Mega Man X+1

I am a Mega Man lover/grump.

Here are thirteen Mega Man 11 demo thoughts after ~1 hour with it:

  1. It feels good for the most part. Jumping feels right. Mega Man is smaller on the screen than in MM7.
  2. The first couple sections with the destructible blocks feels… bad. They’re setting these up for their (good) implementation later, which I think is building on the refined sense of escalating obstacle and puzzle implementation from MM9 and so on, but the first encounter with these, Idunno, feels like busywork.
  3. Alluded to above, but the compact little obstacle-ridden rooms on the conveyer-belt is a great sequence.
  4. The cartoony enemy designs looks great and 100% in harmony with the NES games. I’m not super inspired by the behavior design (especially the big stationary thing with the hammer), but it works.
  5. The flashy visual effects are way overdone and make the screen busier than they need to be.
  6. Which Mega Man game introduced screws? Was it 7? I still don’t like them. In fact, screw 'em.
  7. I’m glad that the 3D elements on the level that we actually play is visually flattened. It’s barely more than 2D and that looks good.
  8. On the other hand, the 3D backgrounds and foregrounds are too busy, don’t always look great in contrast with foreground elements (especially the outside section of the demo), and are especially too visually noisy when things are in motion.
  9. The multi-piece miniboss is troubled and perhaps reflects part of the game’s troubled relationship to its predecessors. It’s a really solid, clever idea for a classic Mega Man miniboss. The speed at which the pieces fall is a tic or two too fast–so fast that I expect (like the wheel enemies from elsewhere in the stage), it’s designed to make the player use the Speed Gear mechanic–but I don’t think that’s the biggest flaw. By forgoing the fidelity guaranteed by perfect rows and columns of pixels adehred to by MM1-6,9-10, the fuzziness of what is safe and what is going to be crushed feels furstratingly unclear. Also, even though I don’t think Mega Man is much or maybe even at all smaller in width on the screen, he’s taller, and this miniboss fight makes the game feel like it’s trying to cram too much onto a single screen.
  10. Anyway, Speed Gear and Power Gear are fine mechanical ideas, I guess, but ultimately don’t feel essential.
  11. Why is the boss appearance for the model on the boss intro screen so low-polygon? The game isn’t exactly boasting PSX-era low-poly visuals or something.
  12. Mega Man 9 and Mega Man 10 had mostly amazing soundtracks and… this is not amazing.
  13. I hate seeing the word “casual” in a difficulty setting list, because I hate that it strongly evokes the tedious and offensive hardcore vs. casual gamer debate of the 2000s and I hate to see it carved into the text of a game itself.

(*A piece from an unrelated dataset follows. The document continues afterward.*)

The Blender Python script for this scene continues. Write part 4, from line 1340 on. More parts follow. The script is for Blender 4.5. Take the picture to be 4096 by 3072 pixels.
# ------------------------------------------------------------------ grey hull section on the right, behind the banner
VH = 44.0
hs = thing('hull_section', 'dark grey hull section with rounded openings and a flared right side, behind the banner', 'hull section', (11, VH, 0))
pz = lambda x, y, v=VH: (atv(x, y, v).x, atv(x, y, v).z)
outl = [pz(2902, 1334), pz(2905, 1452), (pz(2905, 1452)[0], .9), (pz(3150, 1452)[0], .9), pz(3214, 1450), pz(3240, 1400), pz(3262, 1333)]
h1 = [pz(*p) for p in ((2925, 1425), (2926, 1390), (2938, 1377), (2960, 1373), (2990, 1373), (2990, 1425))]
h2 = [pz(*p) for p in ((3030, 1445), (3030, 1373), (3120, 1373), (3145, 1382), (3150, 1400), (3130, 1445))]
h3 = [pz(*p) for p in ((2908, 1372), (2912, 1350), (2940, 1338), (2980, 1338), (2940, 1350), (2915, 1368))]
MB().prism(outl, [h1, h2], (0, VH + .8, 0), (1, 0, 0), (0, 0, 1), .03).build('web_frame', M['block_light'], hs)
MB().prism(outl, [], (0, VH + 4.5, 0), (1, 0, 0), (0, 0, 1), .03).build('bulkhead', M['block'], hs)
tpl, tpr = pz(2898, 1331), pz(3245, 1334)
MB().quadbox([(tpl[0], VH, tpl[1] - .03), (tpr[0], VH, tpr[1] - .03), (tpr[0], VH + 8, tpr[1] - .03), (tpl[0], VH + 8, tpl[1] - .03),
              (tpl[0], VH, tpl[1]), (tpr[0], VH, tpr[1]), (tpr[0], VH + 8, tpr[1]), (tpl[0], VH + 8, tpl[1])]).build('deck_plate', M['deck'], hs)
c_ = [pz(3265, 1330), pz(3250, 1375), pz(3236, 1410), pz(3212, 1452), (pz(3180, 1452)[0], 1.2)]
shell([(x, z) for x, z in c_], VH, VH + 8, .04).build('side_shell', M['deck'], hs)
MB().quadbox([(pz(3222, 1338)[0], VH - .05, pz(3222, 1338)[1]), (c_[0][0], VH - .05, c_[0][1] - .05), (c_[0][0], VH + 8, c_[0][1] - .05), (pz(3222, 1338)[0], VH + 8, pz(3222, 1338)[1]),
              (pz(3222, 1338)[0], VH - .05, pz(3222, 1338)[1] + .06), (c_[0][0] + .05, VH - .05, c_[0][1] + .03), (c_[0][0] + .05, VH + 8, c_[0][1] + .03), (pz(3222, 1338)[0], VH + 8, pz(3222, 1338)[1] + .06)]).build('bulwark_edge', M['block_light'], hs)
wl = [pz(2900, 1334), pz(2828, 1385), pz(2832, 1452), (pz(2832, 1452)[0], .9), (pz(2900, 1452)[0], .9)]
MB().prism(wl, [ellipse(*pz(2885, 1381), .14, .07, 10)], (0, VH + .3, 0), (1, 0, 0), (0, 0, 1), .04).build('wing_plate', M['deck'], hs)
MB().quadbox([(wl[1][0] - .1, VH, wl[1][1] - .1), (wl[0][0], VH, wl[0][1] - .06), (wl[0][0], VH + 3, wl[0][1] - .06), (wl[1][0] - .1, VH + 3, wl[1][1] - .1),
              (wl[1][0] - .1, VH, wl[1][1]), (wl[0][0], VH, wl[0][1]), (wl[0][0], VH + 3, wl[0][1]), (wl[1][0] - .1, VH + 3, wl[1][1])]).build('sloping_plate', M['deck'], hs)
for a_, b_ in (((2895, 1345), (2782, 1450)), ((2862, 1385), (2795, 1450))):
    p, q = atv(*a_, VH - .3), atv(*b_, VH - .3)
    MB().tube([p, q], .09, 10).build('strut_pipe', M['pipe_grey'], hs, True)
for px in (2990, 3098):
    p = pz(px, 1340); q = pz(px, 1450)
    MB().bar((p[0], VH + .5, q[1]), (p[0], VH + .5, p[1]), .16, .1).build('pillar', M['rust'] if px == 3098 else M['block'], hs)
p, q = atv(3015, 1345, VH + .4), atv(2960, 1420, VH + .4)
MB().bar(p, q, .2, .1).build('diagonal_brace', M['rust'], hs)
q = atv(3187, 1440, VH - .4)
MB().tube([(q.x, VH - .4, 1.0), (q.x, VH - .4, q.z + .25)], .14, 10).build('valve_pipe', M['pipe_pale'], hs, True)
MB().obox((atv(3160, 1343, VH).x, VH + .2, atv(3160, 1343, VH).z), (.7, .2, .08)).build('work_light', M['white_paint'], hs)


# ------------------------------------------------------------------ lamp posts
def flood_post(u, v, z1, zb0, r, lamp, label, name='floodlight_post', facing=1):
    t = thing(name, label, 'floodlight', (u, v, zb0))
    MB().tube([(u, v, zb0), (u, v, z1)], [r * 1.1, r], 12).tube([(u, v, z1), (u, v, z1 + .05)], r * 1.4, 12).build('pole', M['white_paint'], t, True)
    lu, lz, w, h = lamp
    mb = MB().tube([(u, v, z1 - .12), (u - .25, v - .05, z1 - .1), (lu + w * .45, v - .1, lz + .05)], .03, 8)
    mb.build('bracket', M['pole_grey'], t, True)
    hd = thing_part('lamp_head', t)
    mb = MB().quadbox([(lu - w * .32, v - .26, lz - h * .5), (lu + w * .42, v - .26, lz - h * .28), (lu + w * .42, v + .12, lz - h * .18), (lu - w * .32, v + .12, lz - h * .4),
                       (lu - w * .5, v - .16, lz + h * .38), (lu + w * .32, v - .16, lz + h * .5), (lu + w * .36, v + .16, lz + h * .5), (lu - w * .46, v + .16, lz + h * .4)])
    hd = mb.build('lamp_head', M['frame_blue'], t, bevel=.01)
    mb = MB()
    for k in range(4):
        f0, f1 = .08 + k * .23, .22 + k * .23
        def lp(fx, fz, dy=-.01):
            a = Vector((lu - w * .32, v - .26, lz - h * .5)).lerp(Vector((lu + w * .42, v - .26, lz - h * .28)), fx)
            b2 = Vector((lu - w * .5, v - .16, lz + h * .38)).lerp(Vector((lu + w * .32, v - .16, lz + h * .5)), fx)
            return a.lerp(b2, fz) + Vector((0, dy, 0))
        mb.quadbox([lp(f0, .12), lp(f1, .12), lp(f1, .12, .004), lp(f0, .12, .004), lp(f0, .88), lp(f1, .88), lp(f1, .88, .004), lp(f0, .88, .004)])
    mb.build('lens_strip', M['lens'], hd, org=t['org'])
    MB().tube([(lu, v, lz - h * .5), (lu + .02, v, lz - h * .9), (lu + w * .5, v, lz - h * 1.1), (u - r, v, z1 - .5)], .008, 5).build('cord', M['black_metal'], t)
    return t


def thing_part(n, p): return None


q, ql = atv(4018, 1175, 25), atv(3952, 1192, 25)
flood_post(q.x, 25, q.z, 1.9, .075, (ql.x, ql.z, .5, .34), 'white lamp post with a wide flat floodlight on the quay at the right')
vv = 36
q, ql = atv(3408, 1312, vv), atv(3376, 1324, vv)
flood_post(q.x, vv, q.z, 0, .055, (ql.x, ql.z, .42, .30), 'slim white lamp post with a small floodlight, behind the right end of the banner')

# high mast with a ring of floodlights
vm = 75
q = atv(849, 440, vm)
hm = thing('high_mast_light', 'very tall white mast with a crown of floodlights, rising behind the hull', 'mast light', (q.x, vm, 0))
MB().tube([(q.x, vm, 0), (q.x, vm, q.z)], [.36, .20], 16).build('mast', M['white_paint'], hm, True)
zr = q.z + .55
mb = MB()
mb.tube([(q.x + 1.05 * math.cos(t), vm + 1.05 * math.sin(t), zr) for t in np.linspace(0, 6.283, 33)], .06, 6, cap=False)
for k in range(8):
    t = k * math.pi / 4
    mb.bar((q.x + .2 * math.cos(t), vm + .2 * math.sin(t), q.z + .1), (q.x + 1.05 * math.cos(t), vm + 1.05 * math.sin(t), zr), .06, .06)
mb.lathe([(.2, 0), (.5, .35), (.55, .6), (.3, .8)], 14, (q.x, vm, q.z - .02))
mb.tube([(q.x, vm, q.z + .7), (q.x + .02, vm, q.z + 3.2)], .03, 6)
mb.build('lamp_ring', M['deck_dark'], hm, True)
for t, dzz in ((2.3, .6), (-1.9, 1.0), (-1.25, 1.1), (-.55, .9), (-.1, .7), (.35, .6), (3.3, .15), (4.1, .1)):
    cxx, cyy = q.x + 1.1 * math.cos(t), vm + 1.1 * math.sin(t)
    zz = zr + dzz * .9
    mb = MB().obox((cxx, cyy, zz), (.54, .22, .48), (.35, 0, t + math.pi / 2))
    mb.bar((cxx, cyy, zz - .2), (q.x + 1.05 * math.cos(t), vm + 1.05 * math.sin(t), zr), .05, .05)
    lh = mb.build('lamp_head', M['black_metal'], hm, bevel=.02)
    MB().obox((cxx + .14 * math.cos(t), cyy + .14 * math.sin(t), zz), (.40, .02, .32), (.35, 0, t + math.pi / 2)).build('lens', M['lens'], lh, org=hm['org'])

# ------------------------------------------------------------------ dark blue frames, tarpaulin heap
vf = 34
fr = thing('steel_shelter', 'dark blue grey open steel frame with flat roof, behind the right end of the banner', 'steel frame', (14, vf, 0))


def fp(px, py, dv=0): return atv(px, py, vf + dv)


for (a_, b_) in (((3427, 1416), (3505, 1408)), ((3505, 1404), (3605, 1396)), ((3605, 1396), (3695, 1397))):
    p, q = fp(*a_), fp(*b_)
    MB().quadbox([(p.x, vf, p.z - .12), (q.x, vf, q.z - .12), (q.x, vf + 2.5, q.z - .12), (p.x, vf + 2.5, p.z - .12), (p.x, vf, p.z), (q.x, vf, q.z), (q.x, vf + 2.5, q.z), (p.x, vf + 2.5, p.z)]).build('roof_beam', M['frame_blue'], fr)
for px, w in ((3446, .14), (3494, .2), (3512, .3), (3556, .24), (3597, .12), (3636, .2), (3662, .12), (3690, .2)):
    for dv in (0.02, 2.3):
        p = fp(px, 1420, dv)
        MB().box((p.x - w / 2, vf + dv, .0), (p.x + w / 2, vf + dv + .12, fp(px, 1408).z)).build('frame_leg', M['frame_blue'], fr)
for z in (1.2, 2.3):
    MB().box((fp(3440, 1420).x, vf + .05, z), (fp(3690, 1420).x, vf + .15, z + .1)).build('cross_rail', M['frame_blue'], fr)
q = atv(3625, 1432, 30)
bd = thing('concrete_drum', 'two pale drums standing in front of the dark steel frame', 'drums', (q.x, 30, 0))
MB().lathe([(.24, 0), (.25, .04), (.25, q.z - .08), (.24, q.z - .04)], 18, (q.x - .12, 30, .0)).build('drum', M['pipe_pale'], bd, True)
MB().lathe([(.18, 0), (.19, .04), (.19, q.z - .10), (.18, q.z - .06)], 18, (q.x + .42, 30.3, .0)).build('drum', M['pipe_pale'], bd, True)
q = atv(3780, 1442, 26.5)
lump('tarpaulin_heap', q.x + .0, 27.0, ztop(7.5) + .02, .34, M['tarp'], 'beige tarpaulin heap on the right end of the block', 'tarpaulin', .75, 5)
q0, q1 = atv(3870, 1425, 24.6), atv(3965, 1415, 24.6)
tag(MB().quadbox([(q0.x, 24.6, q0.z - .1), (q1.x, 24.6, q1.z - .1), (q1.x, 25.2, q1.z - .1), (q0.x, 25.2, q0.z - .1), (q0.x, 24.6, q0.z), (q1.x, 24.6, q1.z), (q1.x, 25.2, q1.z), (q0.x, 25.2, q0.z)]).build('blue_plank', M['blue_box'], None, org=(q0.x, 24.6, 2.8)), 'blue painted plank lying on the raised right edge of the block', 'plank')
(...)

Actually I haven’t beaten the demo yet on either normal or casual modes. The back half of the stage or the boss fight could win me over, I guess. But based on the time I spent with it last night, I feel like the classic Mega Man series is stuck between a rock (man) and a hard (man) place (lol). I will definitely be buying and playing the whole thing, though, because that’s who I am (and I will attempt to approach it all with as open a heart as I can).